--- begin Material ---

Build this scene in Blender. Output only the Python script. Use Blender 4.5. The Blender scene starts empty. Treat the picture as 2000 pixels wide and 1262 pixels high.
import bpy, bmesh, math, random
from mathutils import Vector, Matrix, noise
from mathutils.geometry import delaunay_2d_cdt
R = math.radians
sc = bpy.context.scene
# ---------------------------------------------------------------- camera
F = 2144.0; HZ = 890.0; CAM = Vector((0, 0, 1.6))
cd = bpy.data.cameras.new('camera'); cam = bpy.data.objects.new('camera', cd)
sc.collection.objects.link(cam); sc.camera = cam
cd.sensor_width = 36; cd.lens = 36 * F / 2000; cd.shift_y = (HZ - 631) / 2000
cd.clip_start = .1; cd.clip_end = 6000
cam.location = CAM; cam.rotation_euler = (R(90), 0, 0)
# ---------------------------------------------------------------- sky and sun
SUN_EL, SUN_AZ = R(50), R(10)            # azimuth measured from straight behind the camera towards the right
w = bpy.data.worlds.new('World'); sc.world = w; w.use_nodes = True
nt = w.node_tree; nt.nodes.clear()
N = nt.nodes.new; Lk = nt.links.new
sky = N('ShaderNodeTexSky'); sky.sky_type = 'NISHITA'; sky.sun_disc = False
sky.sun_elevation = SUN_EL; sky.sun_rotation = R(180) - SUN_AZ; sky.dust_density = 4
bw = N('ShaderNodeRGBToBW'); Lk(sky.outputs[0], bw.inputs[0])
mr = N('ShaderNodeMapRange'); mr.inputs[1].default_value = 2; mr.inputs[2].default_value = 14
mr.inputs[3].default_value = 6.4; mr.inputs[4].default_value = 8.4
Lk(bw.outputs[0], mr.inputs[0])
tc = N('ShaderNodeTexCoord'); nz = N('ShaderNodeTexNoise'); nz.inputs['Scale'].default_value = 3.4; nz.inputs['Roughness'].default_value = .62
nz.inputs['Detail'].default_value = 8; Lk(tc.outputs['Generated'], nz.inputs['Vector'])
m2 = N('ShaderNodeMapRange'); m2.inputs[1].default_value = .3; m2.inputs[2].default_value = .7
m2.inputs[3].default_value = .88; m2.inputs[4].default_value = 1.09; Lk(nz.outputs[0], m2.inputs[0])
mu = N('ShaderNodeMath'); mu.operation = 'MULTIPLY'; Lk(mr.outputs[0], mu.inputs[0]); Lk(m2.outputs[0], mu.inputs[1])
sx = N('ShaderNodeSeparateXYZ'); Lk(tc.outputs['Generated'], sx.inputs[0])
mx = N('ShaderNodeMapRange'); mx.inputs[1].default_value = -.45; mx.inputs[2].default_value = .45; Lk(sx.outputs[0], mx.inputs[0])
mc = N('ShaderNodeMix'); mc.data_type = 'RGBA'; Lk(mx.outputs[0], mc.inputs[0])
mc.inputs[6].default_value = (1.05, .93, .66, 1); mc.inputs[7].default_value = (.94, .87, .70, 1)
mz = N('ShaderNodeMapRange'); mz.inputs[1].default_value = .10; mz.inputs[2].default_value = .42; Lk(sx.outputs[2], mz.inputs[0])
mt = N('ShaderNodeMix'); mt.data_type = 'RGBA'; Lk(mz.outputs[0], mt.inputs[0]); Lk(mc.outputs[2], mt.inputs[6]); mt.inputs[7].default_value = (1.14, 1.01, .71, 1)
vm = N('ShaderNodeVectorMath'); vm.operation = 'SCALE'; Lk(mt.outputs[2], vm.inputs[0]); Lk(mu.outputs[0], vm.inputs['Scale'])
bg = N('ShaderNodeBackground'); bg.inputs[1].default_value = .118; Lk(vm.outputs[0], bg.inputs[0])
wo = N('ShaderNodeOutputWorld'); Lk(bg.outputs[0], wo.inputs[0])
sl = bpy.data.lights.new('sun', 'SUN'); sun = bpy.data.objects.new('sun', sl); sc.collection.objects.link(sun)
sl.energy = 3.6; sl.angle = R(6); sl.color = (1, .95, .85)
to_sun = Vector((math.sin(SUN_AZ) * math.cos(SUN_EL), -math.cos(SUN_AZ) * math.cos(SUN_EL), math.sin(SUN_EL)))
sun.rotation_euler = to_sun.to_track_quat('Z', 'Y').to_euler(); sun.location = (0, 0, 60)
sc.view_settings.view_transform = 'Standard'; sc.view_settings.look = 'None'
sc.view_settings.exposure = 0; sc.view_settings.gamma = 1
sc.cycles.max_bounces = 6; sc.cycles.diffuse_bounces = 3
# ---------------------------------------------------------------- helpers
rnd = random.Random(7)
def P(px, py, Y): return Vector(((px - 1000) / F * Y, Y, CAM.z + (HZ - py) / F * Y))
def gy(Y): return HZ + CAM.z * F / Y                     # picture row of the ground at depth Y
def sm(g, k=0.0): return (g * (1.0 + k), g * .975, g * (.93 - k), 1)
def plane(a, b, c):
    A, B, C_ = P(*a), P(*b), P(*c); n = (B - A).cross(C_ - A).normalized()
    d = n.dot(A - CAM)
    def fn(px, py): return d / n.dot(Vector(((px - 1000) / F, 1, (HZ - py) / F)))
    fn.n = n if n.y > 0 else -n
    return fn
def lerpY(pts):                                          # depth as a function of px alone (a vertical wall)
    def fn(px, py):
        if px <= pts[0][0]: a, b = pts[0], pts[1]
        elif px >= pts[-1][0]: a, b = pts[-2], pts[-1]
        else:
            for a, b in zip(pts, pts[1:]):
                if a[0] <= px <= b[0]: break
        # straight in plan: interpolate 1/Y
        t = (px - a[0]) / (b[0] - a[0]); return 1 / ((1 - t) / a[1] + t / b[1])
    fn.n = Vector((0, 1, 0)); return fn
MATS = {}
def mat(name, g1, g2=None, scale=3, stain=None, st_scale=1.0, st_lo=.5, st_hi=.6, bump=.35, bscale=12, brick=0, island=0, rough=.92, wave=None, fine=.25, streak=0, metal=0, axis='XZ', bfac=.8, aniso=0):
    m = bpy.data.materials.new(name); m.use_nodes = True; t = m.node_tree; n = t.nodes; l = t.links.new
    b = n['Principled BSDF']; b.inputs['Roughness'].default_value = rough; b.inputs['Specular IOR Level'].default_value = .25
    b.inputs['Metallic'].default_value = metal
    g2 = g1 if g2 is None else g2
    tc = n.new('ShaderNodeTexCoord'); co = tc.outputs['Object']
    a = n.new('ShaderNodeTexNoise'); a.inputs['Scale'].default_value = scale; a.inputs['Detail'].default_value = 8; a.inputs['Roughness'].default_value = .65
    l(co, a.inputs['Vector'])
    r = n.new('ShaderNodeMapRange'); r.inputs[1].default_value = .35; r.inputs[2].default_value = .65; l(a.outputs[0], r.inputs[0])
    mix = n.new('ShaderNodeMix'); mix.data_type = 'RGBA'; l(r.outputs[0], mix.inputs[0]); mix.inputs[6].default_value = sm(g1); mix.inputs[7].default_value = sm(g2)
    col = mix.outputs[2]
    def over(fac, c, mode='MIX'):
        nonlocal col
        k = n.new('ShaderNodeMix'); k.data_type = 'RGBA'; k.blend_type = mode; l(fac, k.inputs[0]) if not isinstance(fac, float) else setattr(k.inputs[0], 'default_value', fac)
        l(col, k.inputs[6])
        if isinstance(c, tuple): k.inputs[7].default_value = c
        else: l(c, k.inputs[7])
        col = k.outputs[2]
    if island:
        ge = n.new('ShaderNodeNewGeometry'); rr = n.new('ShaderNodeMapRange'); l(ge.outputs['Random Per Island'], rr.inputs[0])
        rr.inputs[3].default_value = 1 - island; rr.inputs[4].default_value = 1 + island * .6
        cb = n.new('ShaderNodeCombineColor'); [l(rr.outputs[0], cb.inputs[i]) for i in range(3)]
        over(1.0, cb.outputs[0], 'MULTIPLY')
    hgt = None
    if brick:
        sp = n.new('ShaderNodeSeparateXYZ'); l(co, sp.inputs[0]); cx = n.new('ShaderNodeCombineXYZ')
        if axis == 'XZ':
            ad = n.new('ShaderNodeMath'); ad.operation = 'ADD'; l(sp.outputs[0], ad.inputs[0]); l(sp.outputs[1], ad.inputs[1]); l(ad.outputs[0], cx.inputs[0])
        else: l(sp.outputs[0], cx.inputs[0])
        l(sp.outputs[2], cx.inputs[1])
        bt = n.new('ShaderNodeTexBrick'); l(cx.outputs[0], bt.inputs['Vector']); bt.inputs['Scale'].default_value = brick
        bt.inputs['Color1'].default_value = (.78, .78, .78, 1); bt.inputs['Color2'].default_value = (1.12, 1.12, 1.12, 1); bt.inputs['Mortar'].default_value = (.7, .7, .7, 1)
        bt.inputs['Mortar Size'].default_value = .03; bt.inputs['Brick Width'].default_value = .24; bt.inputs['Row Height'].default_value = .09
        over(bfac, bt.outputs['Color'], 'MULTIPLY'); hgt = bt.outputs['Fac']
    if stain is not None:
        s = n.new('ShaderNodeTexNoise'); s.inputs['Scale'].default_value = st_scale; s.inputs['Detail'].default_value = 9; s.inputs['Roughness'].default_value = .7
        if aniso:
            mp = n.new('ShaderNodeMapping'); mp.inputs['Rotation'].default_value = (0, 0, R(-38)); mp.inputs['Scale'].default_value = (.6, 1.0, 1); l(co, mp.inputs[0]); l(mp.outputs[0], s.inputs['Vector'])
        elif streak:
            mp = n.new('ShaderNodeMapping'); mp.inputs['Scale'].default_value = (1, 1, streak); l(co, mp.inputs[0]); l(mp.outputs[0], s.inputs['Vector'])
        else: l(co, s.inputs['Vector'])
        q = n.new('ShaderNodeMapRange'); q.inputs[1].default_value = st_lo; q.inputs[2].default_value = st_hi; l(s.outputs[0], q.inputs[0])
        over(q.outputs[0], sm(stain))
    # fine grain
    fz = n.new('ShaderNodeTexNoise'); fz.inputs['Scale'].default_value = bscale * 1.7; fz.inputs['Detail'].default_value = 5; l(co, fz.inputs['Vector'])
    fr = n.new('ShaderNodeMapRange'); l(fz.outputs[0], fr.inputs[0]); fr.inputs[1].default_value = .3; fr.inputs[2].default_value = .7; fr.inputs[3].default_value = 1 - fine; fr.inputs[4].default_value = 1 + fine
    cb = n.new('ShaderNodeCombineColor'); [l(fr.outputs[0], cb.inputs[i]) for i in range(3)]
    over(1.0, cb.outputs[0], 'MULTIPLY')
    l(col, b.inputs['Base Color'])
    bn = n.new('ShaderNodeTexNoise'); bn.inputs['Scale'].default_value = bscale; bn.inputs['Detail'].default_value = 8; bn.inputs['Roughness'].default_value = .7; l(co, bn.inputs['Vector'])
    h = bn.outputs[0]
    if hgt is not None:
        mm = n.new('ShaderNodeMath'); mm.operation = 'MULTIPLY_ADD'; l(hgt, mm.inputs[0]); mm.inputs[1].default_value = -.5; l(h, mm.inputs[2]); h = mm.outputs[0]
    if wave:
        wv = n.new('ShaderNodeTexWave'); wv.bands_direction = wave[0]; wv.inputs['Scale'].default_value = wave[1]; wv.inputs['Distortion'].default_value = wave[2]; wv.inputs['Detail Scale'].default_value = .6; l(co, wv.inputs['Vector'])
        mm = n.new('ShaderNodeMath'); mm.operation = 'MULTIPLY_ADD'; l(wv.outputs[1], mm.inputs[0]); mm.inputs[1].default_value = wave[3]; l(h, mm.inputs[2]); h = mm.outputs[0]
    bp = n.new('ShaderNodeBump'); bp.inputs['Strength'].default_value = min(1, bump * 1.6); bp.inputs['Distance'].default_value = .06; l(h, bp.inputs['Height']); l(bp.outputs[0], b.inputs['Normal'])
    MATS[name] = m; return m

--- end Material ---

_Required work_. Select all lines in the listing above where the word "picture" appears, and show them.

_Answer_.
Build this scene in Blender. Output only the Python script. Use Blender 4.5. The Blender scene starts empty. Treat the picture as 2000 pixels wide and 1262 pixels high.
def gy(Y): return HZ + CAM.z * F / Y                     # picture row of the ground at depth Y